It's all about you


A fellow called me up last week and wanted to talk.  A couple months ago, he resigned from a very well paying job for ethical reasons.  Since then, he's been having a hard time getting hired again, and was starting to get angry at G-d.  Why should he be punished for doing the right thing?  He wanted to give G-d a chance, but didn't think that there was really anything that I could say to relieve him of this anger.  

It's really tough getting involved in emotionally charged dilemmas.  On the one hand, it's tempting to talk logic, but that is difficult to balance with true empathy for their hard times.  

After saying just that, I went on to explain the difference between "refining" and "tests."  Refining is what we spend most of our time doing.  Refining is another way to say "making the world a better place."  The useful things that we do in work refine the world, as do the mitzvahs that we do refine the world.  The purpose of "refining" is for the world, not necessarily for us.

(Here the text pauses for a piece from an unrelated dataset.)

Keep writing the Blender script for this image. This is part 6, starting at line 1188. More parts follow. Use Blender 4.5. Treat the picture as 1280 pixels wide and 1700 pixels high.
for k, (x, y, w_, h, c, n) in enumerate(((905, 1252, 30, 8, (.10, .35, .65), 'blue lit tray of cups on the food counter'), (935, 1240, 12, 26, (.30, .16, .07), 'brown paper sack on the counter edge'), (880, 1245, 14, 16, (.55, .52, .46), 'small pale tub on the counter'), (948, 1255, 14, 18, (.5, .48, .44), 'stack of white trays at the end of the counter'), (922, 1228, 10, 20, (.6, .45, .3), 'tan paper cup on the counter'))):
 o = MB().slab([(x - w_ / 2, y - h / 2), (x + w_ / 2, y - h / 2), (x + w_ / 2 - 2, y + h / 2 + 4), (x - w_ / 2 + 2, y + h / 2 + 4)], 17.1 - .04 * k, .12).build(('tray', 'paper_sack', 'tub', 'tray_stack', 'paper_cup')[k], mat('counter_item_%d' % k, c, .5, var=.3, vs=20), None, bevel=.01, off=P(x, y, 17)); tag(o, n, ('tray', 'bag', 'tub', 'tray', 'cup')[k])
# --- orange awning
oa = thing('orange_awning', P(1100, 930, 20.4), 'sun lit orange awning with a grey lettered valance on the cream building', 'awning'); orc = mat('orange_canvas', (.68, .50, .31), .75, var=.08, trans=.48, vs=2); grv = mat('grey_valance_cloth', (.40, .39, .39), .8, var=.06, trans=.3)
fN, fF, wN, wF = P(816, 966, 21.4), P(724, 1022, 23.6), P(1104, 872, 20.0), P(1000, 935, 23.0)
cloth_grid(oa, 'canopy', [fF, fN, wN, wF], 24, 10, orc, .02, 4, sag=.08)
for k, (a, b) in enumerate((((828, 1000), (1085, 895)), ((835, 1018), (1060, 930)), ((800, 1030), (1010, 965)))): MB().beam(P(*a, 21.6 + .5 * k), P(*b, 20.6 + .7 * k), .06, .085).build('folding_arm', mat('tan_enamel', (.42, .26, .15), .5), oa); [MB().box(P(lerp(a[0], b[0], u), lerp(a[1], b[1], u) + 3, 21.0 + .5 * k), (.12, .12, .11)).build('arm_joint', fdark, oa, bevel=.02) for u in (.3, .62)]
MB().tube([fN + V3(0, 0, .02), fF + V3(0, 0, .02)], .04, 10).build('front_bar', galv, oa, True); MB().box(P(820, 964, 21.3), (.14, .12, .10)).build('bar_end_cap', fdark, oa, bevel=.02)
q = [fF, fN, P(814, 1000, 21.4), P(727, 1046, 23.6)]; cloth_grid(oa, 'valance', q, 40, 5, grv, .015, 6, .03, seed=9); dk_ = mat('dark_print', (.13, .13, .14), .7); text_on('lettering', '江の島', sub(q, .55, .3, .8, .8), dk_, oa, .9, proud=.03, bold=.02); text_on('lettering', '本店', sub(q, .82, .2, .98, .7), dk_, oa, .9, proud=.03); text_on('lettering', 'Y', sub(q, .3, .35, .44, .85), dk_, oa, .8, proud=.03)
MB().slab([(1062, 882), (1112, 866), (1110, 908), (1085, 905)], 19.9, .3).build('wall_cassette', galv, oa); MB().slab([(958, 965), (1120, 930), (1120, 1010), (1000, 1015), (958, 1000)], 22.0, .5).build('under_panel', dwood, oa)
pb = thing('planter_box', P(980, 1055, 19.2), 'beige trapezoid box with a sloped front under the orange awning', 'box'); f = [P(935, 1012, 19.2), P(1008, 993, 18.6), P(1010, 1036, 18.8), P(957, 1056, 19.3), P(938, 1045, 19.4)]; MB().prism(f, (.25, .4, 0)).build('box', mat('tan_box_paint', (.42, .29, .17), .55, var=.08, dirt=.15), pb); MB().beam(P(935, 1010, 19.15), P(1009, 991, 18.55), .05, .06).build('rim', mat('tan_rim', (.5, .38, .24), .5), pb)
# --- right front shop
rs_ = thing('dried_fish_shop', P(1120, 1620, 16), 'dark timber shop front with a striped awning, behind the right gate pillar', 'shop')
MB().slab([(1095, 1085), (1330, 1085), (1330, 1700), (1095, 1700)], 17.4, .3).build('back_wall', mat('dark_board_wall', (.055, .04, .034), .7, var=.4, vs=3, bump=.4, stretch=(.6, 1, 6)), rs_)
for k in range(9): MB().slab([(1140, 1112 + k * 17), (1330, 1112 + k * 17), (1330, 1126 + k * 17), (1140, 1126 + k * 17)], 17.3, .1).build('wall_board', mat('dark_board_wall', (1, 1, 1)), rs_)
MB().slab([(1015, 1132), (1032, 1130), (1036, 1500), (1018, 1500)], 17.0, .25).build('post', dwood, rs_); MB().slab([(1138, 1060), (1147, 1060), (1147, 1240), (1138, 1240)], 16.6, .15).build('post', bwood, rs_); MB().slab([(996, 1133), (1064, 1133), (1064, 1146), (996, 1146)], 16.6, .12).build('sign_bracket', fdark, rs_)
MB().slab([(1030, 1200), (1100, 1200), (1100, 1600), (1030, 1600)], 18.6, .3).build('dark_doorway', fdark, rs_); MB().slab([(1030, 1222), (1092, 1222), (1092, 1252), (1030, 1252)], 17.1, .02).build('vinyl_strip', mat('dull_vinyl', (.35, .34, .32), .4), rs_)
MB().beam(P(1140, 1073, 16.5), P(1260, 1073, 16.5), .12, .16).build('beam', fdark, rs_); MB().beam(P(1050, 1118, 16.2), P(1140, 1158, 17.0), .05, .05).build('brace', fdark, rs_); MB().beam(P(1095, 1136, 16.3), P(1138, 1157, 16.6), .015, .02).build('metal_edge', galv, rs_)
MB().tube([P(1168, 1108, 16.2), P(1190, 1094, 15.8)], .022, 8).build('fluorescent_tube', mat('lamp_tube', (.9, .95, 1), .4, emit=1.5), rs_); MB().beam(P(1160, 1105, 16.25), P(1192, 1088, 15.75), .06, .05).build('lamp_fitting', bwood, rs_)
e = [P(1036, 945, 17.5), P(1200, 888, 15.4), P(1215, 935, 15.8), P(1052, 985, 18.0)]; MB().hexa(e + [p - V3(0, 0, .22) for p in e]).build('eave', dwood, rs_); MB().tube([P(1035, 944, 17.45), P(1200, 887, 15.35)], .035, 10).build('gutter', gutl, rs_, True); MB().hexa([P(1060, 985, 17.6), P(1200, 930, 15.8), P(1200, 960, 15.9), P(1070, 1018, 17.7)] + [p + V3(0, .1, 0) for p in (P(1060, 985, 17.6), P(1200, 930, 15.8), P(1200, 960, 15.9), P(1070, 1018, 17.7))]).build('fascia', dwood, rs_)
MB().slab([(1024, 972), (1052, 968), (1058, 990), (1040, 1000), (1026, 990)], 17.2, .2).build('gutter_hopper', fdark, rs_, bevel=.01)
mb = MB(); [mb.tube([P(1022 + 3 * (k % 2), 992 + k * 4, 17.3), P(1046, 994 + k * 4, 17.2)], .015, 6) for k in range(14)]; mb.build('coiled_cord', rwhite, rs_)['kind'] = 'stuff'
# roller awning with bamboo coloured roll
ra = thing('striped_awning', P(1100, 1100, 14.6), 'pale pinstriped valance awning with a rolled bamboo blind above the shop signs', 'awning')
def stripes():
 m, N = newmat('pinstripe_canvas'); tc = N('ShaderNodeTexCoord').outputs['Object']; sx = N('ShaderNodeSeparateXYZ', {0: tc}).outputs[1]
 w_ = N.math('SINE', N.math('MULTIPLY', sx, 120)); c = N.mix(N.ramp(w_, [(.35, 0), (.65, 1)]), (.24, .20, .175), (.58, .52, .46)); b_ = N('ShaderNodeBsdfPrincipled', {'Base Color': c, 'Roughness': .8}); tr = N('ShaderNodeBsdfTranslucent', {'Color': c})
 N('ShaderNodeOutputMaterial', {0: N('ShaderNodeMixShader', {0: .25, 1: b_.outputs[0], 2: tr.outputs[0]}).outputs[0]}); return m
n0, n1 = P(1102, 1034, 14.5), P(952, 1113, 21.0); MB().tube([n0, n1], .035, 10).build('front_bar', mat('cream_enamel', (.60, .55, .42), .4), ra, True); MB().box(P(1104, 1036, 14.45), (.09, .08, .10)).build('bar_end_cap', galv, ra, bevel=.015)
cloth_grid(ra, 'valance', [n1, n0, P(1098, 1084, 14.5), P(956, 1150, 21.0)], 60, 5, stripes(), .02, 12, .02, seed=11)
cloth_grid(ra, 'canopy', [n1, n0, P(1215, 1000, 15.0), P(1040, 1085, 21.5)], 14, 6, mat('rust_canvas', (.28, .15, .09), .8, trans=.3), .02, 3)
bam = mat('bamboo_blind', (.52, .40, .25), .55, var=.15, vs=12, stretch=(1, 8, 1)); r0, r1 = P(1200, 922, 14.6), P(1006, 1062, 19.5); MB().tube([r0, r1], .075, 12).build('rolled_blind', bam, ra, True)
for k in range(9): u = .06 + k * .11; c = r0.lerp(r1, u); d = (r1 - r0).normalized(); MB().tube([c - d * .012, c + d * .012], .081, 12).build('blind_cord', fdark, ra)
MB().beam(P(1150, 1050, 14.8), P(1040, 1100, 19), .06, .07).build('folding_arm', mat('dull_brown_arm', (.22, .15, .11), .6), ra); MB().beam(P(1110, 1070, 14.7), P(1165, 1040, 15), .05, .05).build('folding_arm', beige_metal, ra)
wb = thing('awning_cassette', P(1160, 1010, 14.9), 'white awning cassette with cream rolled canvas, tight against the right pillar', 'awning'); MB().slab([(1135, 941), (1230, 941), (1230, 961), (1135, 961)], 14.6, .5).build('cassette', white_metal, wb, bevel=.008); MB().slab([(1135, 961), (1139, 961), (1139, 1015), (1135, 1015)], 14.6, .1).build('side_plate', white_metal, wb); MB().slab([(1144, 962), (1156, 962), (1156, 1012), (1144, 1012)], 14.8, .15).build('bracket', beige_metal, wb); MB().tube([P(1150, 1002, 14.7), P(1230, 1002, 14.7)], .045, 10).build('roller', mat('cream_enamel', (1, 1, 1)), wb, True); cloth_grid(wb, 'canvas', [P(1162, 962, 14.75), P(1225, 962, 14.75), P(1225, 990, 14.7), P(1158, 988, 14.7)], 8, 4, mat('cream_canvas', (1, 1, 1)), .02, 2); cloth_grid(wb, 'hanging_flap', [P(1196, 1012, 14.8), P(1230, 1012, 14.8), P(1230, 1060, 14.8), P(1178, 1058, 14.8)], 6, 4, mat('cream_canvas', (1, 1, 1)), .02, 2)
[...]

Sometimes, however, G-d put's us in situations of tests.  A test is not about making the world a better place.  It's about making yourself a better person.  It's ironic, but as many good things we do at work, the focus is on the job, not on making yourself a better person.  The situations in life that allow us to work on ourselves as people are the hard times and tests.  

I told this fellow that his situation sounds like a test to me, and that by not giving up and regretting his correct choice, and forging on, he will make himself a better person and everything will turn out okay.  

"But when will it end?" he asked.  

I answered with the bible story of the man who was tested by G-d ten times: Abraham.  When G-d asked him to sacrifice his only son, he didn't blink an eye and got to work.  As he was climbing up the mountain with his son, the Satan disguised himself as a raging river, blocking their path.  His intention was to give Abraham an excuse to head back and give up.  

Instead, Abraham forged on, into the water.  He walked up to his ankles, his knees, chest, neck & mouth, but he didn't stop.  When the water reached his nose and he was on the verge of drowning, the river disappeared.  Chassidus explains that the Satan has the authority to make illusions for the purpose of testing us, but not to create real things.  While the river seemed real, it only was real until he passed the test.  Once it reached his nose, the test was over, and it disappeared.  The river had no purpose now, and it wasn't real.

When G-d gives us tests, we should stay focused on passing the test, and ignore the obstacles that try to distract us.

"But when do I pass the test?  I already gave up the job, and it's a couple months already!" he asked.

According to this logic, the answer must be that he didn't pass the test yet.  You see, we don't get to decide when we pass the test, and when we've adequately worked on ourselves as people.  Imaging Abraham calling out to G-d, "Come on G-d.  The water is already up to my waist!  Make the river disappear!"  It doesn't work like that.  The Satan's job is to test us and make the situation look dire.  Our job is to look at that guy in the mirror and march on happily.  When G-d decides that we passed the test, the river disappears, and everything works out better than we could have ever imagined.